The executive argued that the listings are necessary to attract capital, accelerate investments and improve corporate governance. However, the PSD and the political opposition accused the government of preparing the "accelerated privatization” of strategic assets at a time of geopolitical and economic instability.

The political conflict quickly escalated. On 23 April, PSD ministers resigned from the Bolojan government, with the interim positions of these positions being taken over by PNL, USR and UDMR ministers, and in the following days, state secretaries also resigned, including the Secretary General of the Government. On 28 April, PSD and opposition parties filed a motion of censure against the Government, accusing the Executive of "accelerated sale of public assets” and "subordinating the strategic interests of the state to financial markets”. The motion was read in the plenary session of Parliament on 29 April, in an extremely tense political climate, marked by union protests and disputes regarding the listings of state-owned companies.

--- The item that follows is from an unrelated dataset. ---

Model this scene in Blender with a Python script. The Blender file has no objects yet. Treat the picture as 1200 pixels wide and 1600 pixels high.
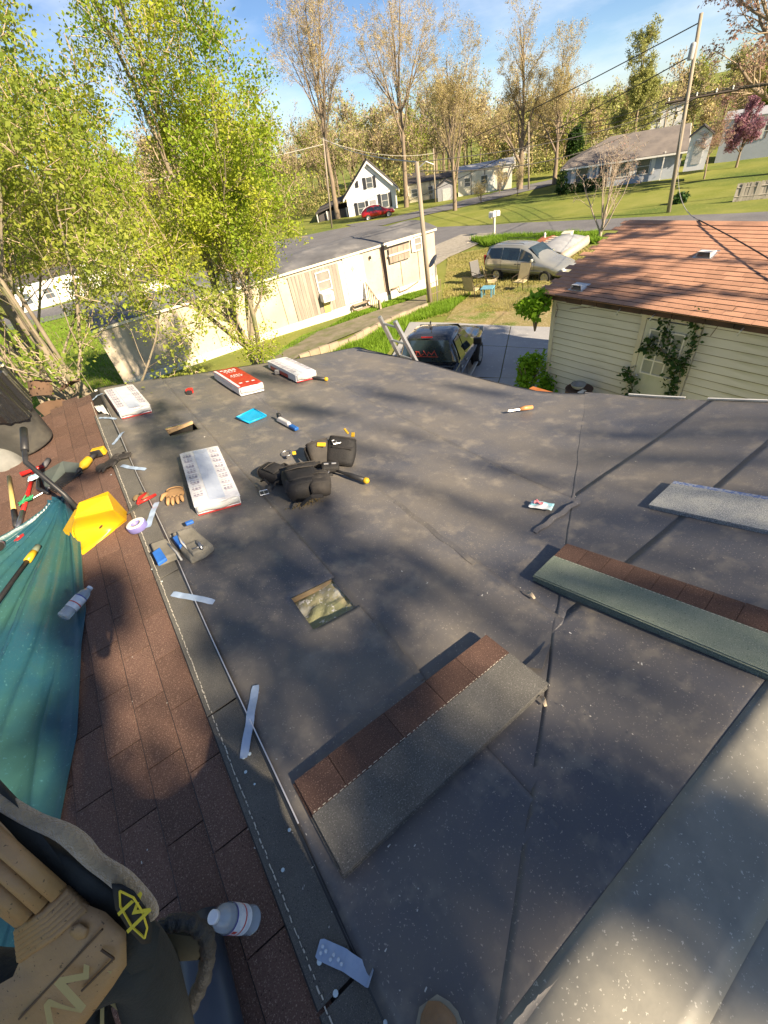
import bpy, bmesh, math, random
import numpy as np
from mathutils import Vector, Matrix, noise as mnoise

SC = bpy.context.scene
COL = SC.collection
rad = math.radians
# ------------------------------------------------------------------ camera, light, exposure
F = 660.0                                     # focal length for a 1200 x 1600 frame
YAW, PITCH, ROLL = rad(28.09), rad(40.94), rad(11.6)
CZ = 5.3                                      # eye height above the yard

def cam_axes():
    cy, sy, cp, sp = math.cos(YAW), math.sin(YAW), math.cos(PITCH), math.sin(PITCH)
    f = Vector((sy*cp, cy*cp, -sp)); r = Vector((cy, -sy, 0)); d = f.cross(r)
    c, s = math.cos(ROLL), math.sin(ROLL)
    return (r*c + d*s, d*c - r*s, f)
AX = cam_axes()
EYE = Vector((0, 0, CZ))
cd = bpy.data.cameras.new('camera'); cam = bpy.data.objects.new('camera', cd); COL.objects.link(cam)
cd.sensor_fit = 'VERTICAL'; cd.sensor_height = 36; cd.sensor_width = 27; cd.lens = 36*F/1600
cd.clip_start = 0.05; cd.clip_end = 3000
m = Matrix((AX[0], -AX[1], -AX[2])).transposed().to_4x4(); m.translation = EYE
cam.matrix_world = m; SC.camera = cam

SUN_AZ, SUN_EL = rad(166), rad(31)            # azimuth from +Y towards +X
SUN = Vector((math.sin(SUN_AZ)*math.cos(SUN_EL), math.cos(SUN_AZ)*math.cos(SUN_EL), math.sin(SUN_EL)))
w = bpy.data.worlds.new('World'); SC.world = w; w.use_nodes = True
nt = w.node_tree; nt.nodes.clear()
def WN(t, **k):
    n = nt.nodes.new(t)
    for a, b in k.items(): setattr(n, a, b)
    return n
sky = WN('ShaderNodeTexSky', sky_type='NISHITA', sun_disc=False, sun_elevation=SUN_EL, sun_rotation=SUN_AZ, air_density=0.7, dust_density=0.05, ozone_density=4.0)
bg = WN('ShaderNodeBackground'); bg.inputs[1].default_value = 0.053
out = WN('ShaderNodeOutputWorld')
tc = WN('ShaderNodeTexCoord'); mp = WN('ShaderNodeMapping'); mp.inputs['Scale'].default_value = (2.2, 2.2, 7.5); mp.inputs['Rotation'].default_value = (0.2, 0.1, 0.5)
ns = WN('ShaderNodeTexNoise'); ns.inputs['Scale'].default_value = 1.7; ns.inputs['Detail'].default_value = 8; ns.inputs['Roughness'].default_value = 0.58
rp = WN('ShaderNodeValToRGB'); rp.color_ramp.elements[0].position = 0.47; rp.color_ramp.elements[1].position = 0.72
mx = WN('ShaderNodeMix', data_type='RGBA'); mx.inputs[7].default_value = (8, 8.4, 9, 1)
sc_ = WN('ShaderNodeMath', operation='MULTIPLY'); sc_.inputs[1].default_value = 0.5
nt.links.new(tc.outputs['Generated'], mp.inputs[0]); nt.links.new(mp.outputs[0], ns.inputs[0]); nt.links.new(ns.outputs[0], rp.inputs[0])
nt.links.new(rp.outputs[0], sc_.inputs[0]); nt.links.new(sc_.outputs[0], mx.inputs[0])
nt.links.new(sky.outputs[0], mx.inputs[6]); nt.links.new(mx.outputs[2], bg.inputs[0]); nt.links.new(bg.outputs[0], out.inputs[0])
sl = bpy.data.lights.new('sun', 'SUN'); sl.energy = 5.0; sl.angle = rad(0.6); sl.color = (1.0, 0.82, 0.58)
so = bpy.data.objects.new('sun', sl); COL.objects.link(so); so.rotation_euler = SUN.to_track_quat('Z', 'Y').to_euler(); so.location = (0, 0, 60)
SC.view_settings.view_transform = 'Standard'; SC.view_settings.look = 'None'; SC.view_settings.gamma = 1
SC.view_settings.exposure = 1.45; SC.view_settings.use_curve_mapping = False

# ------------------------------------------------------------------ surveying helpers (all in real world space)
def ray(px, py):
    return (AX[0]*((px-600)/F) + AX[1]*((py-800)/F) + AX[2])
def G(x, y):
    r = math.hypot(x, y)
    return float(np.interp(r, (0, 9.5, 13, 20, 27, 50, 90, 200, 3000), (0, 0, -.85, -1.2, -1.6, -2.4, -3.2, -3.6, -4)))
def march(px, py, fn, t0=.2, t1=500, st=.03):
    d = ray(px, py).normalized(); t = t0
    while t < t1:
        p = EYE + d*t
        if p.z < fn(p.x, p.y): break
        t += st*(1+t*.15)
    a, b = max(t0, t-st*(1+t*.15)), t
    for _ in range(14):
        c = (a+b)/2; p = EYE + d*c
        if p.z < fn(p.x, p.y): b = c
        else: a = c
    return EYE + d*b
def gp(px, py): return march(px, py, G)
def onz(px, py, z):
    d = ray(px, py); return EYE + d*((z-CZ)/d.z)
def onx(px, py, x):
    d = ray(px, py); return EYE + d*(x/d.x)
def ony(px, py, y):
    d = ray(px, py); return EYE + d*(y/d.y)
def azr(px, py, r):
    d = ray(px, py); return EYE + d*(r/math.hypot(d.x, d.y))
XR = -.228; ZR = 3.6; SM = math.tan(rad(10)); SQ = math.tan(rad(16)); YC = -.1; SB = math.tan(rad(1.0))
def RS(x, y):
    if x < XR: return ZR + SB*(x-XR)
    a = ZR - SM*(x-XR)
    b = 3.570 - SQ*(math.sqrt((y-YC)**2+.0036))
    k = .11
    sag = -.012*math.exp(-((x-2.2)**2+(y-4.6)**2)/.8)
    return max(a, b) + k*math.log(1+math.exp(-abs(a-b)/k)) + sag
def on(px, py, up=0): return march(px, py, lambda x, y: RS(x, y)+up, .5, 14, .01)
def RN(x, y):
    e = .03
    n = Vector((-(RS(x+e, y)-RS(x-e, y))/(2*e), -(RS(x, y+e)-RS(x, y-e))/(2*e), 1)); return n.normalized()
def frame(p, q=None, n=None, ang=None):
    """matrix with origin p, x towards q in the plane of n"""
    n = n or RN(p.x, p.y)
    x = (q-p) if q is not None else Vector((math.cos(ang), math.sin(ang), 0))
    x = (x - n*x.dot(n)).normalized(); y = n.cross(x)
    m = Matrix((x, y, n)).transposed().to_4x4(); m.translation = p; return m

# ------------------------------------------------------------------ materials
MC = {}
def mat(name, c1, c2=None, scale=6, detail=5, rough=.7, bump=0, bscale=None, metal=0, spec=.5, rnd=0, speck=None, sscale=400, samt=.5,
        trans=0, stretch=(1, 1, 1), contrast=(.35, .65), coat=0, emit=None, speck2=None, alpha=None, transm=0, lay=None, sheen=0):
    if name in MC: return MC[name]
    m = bpy.data.materials.new(name); m.use_nodes = True; t = m.node_tree; N = t.nodes; L = t.links
    b = N['Principled BSDF']; b.inputs['Roughness'].default_value = rough; b.inputs['Metallic'].default_value = metal
    b.inputs['Specular IOR Level'].default_value = spec; b.inputs['Coat Weight'].default_value = coat
    b.inputs['Sheen Weight'].default_value = sheen
    b.inputs['Transmission Weight'].default_value = transm
    tc = N.new('ShaderNodeTexCoord'); mp = N.new('ShaderNodeMapping'); mp.inputs['Scale'].default_value = stretch
    L.new(tc.outputs['Object'], mp.inputs[0])
    col = None
    def noise(sc, de, ro=.6):
        n = N.new('ShaderNodeTexNoise'); n.inputs['Scale'].default_value = sc; n.inputs['Detail'].default_value = de; n.inputs['Roughness'].default_value = ro
        L.new(mp.outputs[0], n.inputs[0]); return n
    def mix(fac, a, bb, mode='MIX'):
        x = N.new('ShaderNodeMix'); x.data_type = 'RGBA'; x.blend_type = mode
        if hasattr(fac, 'links'): L.new(fac, x.inputs[0])
        else: x.inputs[0].default_value = fac
        for s, v in ((6, a), (7, bb)):
            if hasattr(v, 'links'): L.new(v, x.inputs[s])
            else: x.inputs[s].default_value = (*v[:3], 1)
        return x.outputs[2]
    def ramp(src, a, c):
        r = N.new('ShaderNodeMapRange'); r.inputs[1].default_value = a; r.inputs[2].default_value = c; L.new(src, r.inputs[0]); return r.outputs[0]
    c2 = c2 or tuple(v*.8 for v in c1)
    n1 = noise(scale, detail)
    col = mix(ramp(n1.outputs[0], *contrast), c1, c2)
    if lay:                                    # broad second layer (colour, scale, lo, hi)
        n3 = noise(lay[1], 4); col = mix(ramp(n3.outputs[0], lay[2], lay[3]), col, lay[0])
    if speck:
        n2 = noise(sscale, 2, .7); col = mix(ramp(n2.outputs[0], .62-.2*samt, .68), col, speck)
    if speck2:
        n2 = noise(sscale*.8, 2, .7); col = mix(ramp(n2.outputs[0], .38, .30), col, speck2)
    if rnd:
        oi = N.new('ShaderNodeObjectInfo'); mr = N.new('ShaderNodeMapRange'); mr.inputs[3].default_value = 1-rnd; mr.inputs[4].default_value = 1+rnd
        L.new(oi.outputs['Random'], mr.inputs[0])
        hs = N.new('ShaderNodeHueSaturation'); L.new(mr.outputs[0], hs.inputs['Value']); L.new(col, hs.inputs['Color']); col = hs.outputs[0]
    L.new(col, b.inputs['Base Color'])
    if bump:
        nb = noise(bscale or scale*4, 4, .65); bp = N.new('ShaderNodeBump'); bp.inputs['Strength'].default_value = bump; bp.inputs['Distance'].default_value = .02
        L.new(nb.outputs[0], bp.inputs['Height']); L.new(bp.outputs[0], b.inputs['Normal'])
    if emit: b.inputs['Emission Color'].default_value = (*emit, 1); b.inputs['Emission Strength'].default_value = 1
    if trans:
        o = N['Material Output']; tr = N.new('ShaderNodeBsdfTranslucent'); ms = N.new('ShaderNodeMixShader'); ms.inputs[0].default_value = trans
        L.new(col, tr.inputs[0]); L.new(b.outputs[0], ms.inputs[1]); L.new(tr.outputs[0], ms.inputs[2]); L.new(ms.outputs[0], o.inputs[0])
    MC[name] = m; return m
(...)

The political crisis intensified on 5 May, when the motion of censure was adopted, an event that opened a new period of uncertainty at a time when the economy was already facing external pressures and the difficulties of fiscal consolidation. The motion passed with 281 votes "for", 4 "against", 3 annulled. The executive thus loses the support of the Parliament, but remains interim, with limited powers, for 45 days. 431 parliamentarians were present in the room, out of a total of 464, and 288 votes were validly cast.

The fall of the Government had a reaction in the leu-euro exchange rate, the national currency immediately devaluing, despite the efforts of the central bank to maintain the exchange rate below 5 lei for an euro. In the first days after the adoption of the motion, the euro reached almost 5.3 lei, after which it stabilized on the interbank market around 5.2 lei.